Thursday, September 10, 2009

Two Words Shouted or Three Words Written

U.S. Rep. Joe Wilson's spontaneous eruption during the president's address to Congress last night left me shaking my head, wondering where our sense of community, of common purpose, of dignity, respect and courtesy have gone.

His shouted two words: "You lie!" were so reflective of our disappearing civility toward those with whom we disagree. We see it 24/7/365 on talk radio, on editorial pages, cable and network news, at town hall meetings and on street corners.

When I peruse the extensive archives of written correspondence that has been received by Crane & Co. over more than 200 years, I see plenty of disagreement: "Dear Messrs. Crane & Co. We are in receipt of your samples of the 25th inst. and find them to be lacking......" The sender might be quite put out, but he is civil, courteous and respectful. The same is true of the letter written by Crane to the aggrieved party.

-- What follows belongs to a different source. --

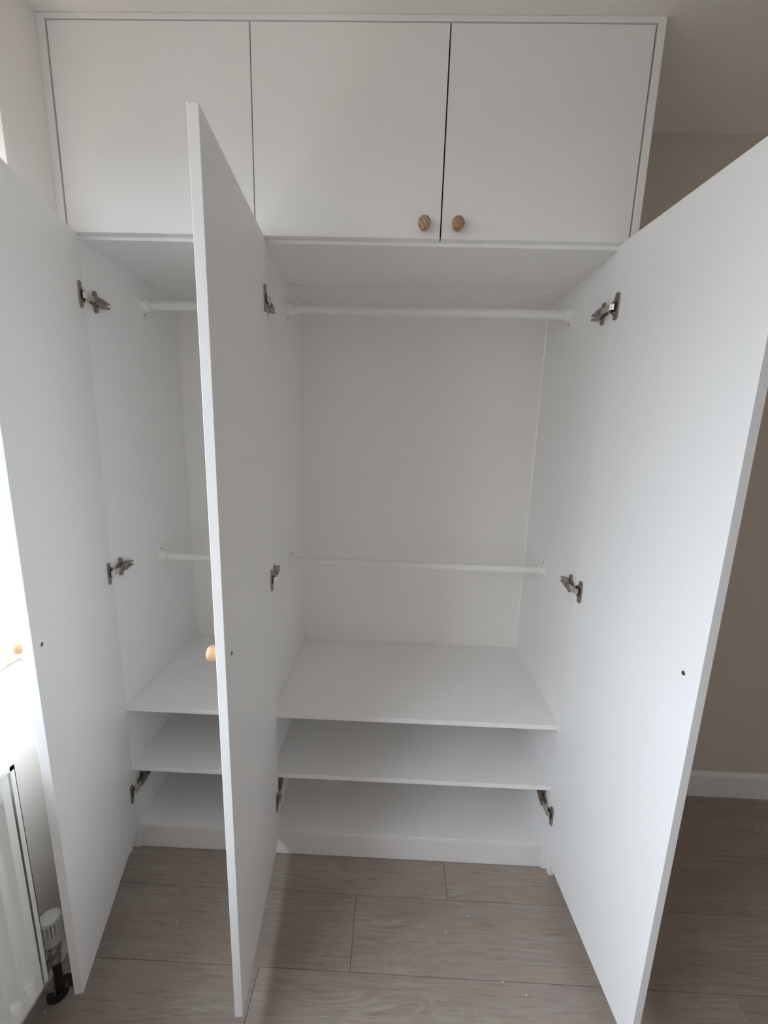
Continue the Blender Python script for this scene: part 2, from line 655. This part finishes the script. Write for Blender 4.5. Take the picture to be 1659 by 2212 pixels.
# lower doors (open)
DOORS = {  # hinge x, opening angle, width, side sign, label
    'A': (-0.0144, 1.2776, 0.4418, 1, 'open left door of the wardrobe beside the radiator', 0.4117, 0.9957),
    'B': (0.4763, 1.4852, 0.4494, 1, 'open middle door of the wardrobe seen nearly edge on', 0.4135, 1.0046),
    'C': (1.3722, 1.6385, 0.4631, -1, 'open right door of the wardrobe, its inner face brightly lit', 0.4253, 1.0102)}
ZD0, ZD1 = 0.0885, 1.9290
door_obj = {}
for key, (hx, ang, w, sg, lab, ks, kz) in DOORS.items():
    bm = box(min(0, sg * w), max(0, sg * w), -T, 0, ZD0, ZD1, 0.0010)
    # edges carry a slightly rougher band
    me = mesh_from(bm, 'door')
    me.materials.append(MATS['melamine'])
    me.materials.append(MATS['edge_band'])
    for p in me.polygons:
        if abs(p.normal.x) > 0.9 or abs(p.normal.z) > 0.9:
            p.material_index = 1
    o = bpy.data.objects.new('door', me)
    C.objects.link(o)
    o.parent = wd
    o.location = Vector((hx, -0.002, 0)) - WO
    o.rotation_euler = (0, 0, -ang if sg > 0 else ang)
    o['label'] = lab
    door_obj[key] = o
    # screw that holds the knob, seen on the inner face
    bm = bmesh.new()
    mt = Matrix.Translation((sg * ks, 0, kz)) @ Matrix.Rotation(-math.pi / 2, 4, 'X')
    add_lathe(bm, [(0.0044, 0.0), (0.0044, 0.0009), (0.0038, 0.0013), (0.0018, 0.0013), (0.0013, 0.0003), (0.0, 0.0003)], 20, mt)
    so = obj('screw', bm, 'screw_steel', o, True)
    me = mesh_from(knob_mesh(), 'knob', True)
    me.materials.append(MATS['pine_pale_grain'])
    k = bpy.data.objects.new('knob', me)
    C.objects.link(k)
    k.parent = o
    k.location = (sg * ks, -T, kz)

# hinges: cup flange on the door, link, arm and cross plate on the carcase


def hinge(key, xs, inner, zc):
    """xs: face of the panel the plate sits on; inner: +1 if the bay lies to +x"""
    hx, ang, w, sg = DOORS[key][:4]
    Md = Matrix.Translation((hx, -0.002, 0)) @ Matrix.Rotation(-ang if sg > 0 else ang, 4, 'Z')
    # arm body (channel section, tapering to the back)
    bm = bmesh.new()

    def P(off, y, dz):
        return Vector((xs + inner * off, y, zc + dz))
    add_bar(bm, P(0.0150, 0.013, 0), P(0.0120, 0.052, 0), 0.020, 0.012, (0, 0, 1))
    add_bar(bm, P(0.0120, 0.050, 0.0062), P(0.0100, 0.079, 0.0055), 0.0050, 0.011, (0, 0, 1))
    add_bar(bm, P(0.0120, 0.050, -0.0062), P(0.0100, 0.079, -0.0055), 0.0050, 0.011, (0, 0, 1))
    add_bar(bm, P(0.0060, 0.050, 0), P(0.0050, 0.072, 0), 0.009, 0.004, (0, 0, 1))
    for y in (0.026, 0.058):
        add_lathe(bm, [(0.0042, 0), (0.0042, 0.0018), (0.0025, 0.0018), (0.0020, 0.0008), (0, 0.0008)], 14,
                  Matrix.Translation(P(0.0205 if y < 0.04 else 0.0080, y, 0)) @ Matrix.Rotation(inner * math.pi / 2, 4, 'Y'))
    h = wpart('hinge', bm, 'hinge_nickel')
    # cross-shaped mounting plate
    bm = bmesh.new()
    wing = [(-0.0055, -0.0265), (0, -0.0285), (0.0055, -0.0265), (0.0065, -0.014), (0.009, -0.010), (0.026, -0.010),
            (0.028, 0), (0.026, 0.010), (0.009, 0.010), (0.0065, 0.014), (0.0055, 0.0265), (0, 0.0285), (-0.0055, 0.0265),
            (-0.0065, 0.014), (-0.012, 0.010), (-0.018, 0.008), (-0.018, -0.008), (-0.012, -0.010), (-0.0065, -0.014)]
    # local (u, v, w) -> (y, z, +-x)
    mt = Matrix(((0, 0, inner, xs + inner * 0.0001), (1, 0, 0, 0.037), (0, 1, 0, zc), (0, 0, 0, 1)))
    add_prism(bm, wing, 0, 0.0055, mt)
    for v in (-0.0205, 0.0205):
        add_lathe(bm, [(0.0036, 0.0055), (0.0036, 0.0075), (0.0016, 0.0078), (0.0, 0.0070)], 14,
                  mt @ Matrix.Translation((0, v, 0)))
    sub('mounting_plate', bm, 'hinge_nickel', h)
    # cup flange screwed to the door
    fl = [(-0.0060, -0.031), (0.003, -0.0330), (0.0090, -0.030), (0.0105, -0.019), (0.0105, 0.019), (0.0090, 0.030),
          (0.003, 0.0330), (-0.0060, 0.031), (-0.0080, 0.020), (-0.0110, 0.017), (-0.0205, 0.012), (-0.0240, 0.0055),
          (-0.0240, -0.0055), (-0.0205, -0.012), (-0.0110, -0.017), (-0.0080, -0.020)]
    bm = bmesh.new()
    ml = Matrix(((sg, 0, 0, sg * 0.0305), (0, 0, 1, 0.0001), (0, 1, 0, zc), (0, 0, 0, 1)))
    add_prism(bm, fl, 0, 0.0036, Md @ ml)
    for v in (-0.0245, 0.0245):
        add_lathe(bm, [(0.0038, 0.0036), (0.0036, 0.0046), (0.0016, 0.0046), (0.0, 0.0039)], 14,
                  Md @ ml @ Matrix.Translation((0.001, v, 0)))
    sub('cup_flange', bm, 'hinge_nickel', h)
    # dark mouth of the cup
    bm = bmesh.new()
    add_prism(bm, [(-0.019, -0.0090), (0.004, -0.0125), (0.0065, -0.006), (0.0065, 0.006), (0.004, 0.0125), (-0.019, 0.0090)],
              0.0036, 0.0042, Md @ ml)
    sub('cup_mouth', bm, 'hinge_dark', h)
    # bright link between cup and arm
    bm = bmesh.new()
    q = Md @ Vector((sg * 0.0285, 0.005, zc))
    q2 = Md @ Vector((sg * 0.0200, 0.0125, zc))
    p = P(0.0160, 0.016, 0)
    add_bar(bm, q, q2, 0.0145, 0.0030, (0, 0, 1))
    add_bar(bm, q2, p, 0.0145, 0.0036, (0, 0, 1))
    sub('hinge_link', bm, 'hinge_link_steel', h)
    return h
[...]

Sitting down, composing your thoughts, and taking up pen and paper almost unfailingly creates an aura of civility. There's nothing spontaneous about writing someone. One gives thought and weight to their words. And they expect thought and weight to be returned by the recipient.

So, imagine if Joe Wilson had listened respectfully and civilly and gone back to his office and pulled out a piece of his personalized House stationery and instead of shouting two words, he starts by writing three:


Rich Polinski said...

Do you mean civility like Senator Barak Obama showed when he called President Bush a liar in a Senate floor speech? Or like Democrat representatives and senators showed when they booed President Bush repeatedly during a State of the Union address? Or the civility of the White House response to a letter sent to President Obama by Republicans offering to help him forge a health care bill: "no thanks, we have it under control."? Where did "Dear Mr. President" get them or the country?

On the other hand, there are Patrick Henry, Samuel Adams, Thomas Jefferson, and others who put pen to paper and expressed themselves in a manner similar to the above mentioned Congressman towards the lawful ruler of their country. Perhaps they should have expressed themselves more civily: Dear King George...

It also doesn't hurt to remember that business correspondance is not the same as political discourse. But even if it were countless examples show that it is just as strident, if not more so, than the most virulent political mudslinging. Perhaps Cranes and its associates are the exception that proves the rule.

Of course, there is a time and place for everything. In that you are correct and your point is well taken. But you might also start the civility ball rolling by being evenhanded in the negative examples you use.

Adoniram said...

I believe Peter was commenting on a current event, rather than taking some partisan stake in popular politics.

Civility knows no ideology, nor can any group lay claim to being more civil than the next. Civility, like respect, is a social construct that is recognized over time and by behavior, not by the conditions of a given moment.